Want to see some reasons why the traffic teams are so essential? Check this episode out and see the countdown of the worst 10 men and women who should not be on the roads.
* New Tricks, Prime at 7.30pm Saturday:
I assume the title of this reliably well-scripted British series was taken from "teaching old dogs new tricks" which explained the original trio of Denis Waterman, James Bolam and Alun Armstrong who weren't exactly spring chickens. But in this series the cast is fresher of face with Waterman joined by Nicholas Lyndhurst and Denis Lawson.
As Waterman said in an interview, it just wasn't the same as the old days, and he departed at the end of this season. But it's still a good watch, although I'm always expecting Waterman to turn to Lyndhurst and say "Rodders you plonker!"

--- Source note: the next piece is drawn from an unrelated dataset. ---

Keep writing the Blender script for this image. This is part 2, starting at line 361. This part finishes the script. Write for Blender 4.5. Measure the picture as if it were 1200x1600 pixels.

* Dara and Ed's Pan-American Road Trip, Choice TV at 7.30pm Sunday:
Two Irishmen walk into a bar in Guatemala. Okay, so it's no joke although when Dara O'Briain and Ed Byrne are involved there is almost certainly going to be humour involved. The pair undertook a more than 7000km journey from Arizona down to Panama based on a journey taken by a chap called Sullivan Richardson back in the 1940s. It is an entertaining as well as enlightening diversion for an hour as the chatty lads taste different cultures and experience some remarkable situations. Not all of them entirely pleasant.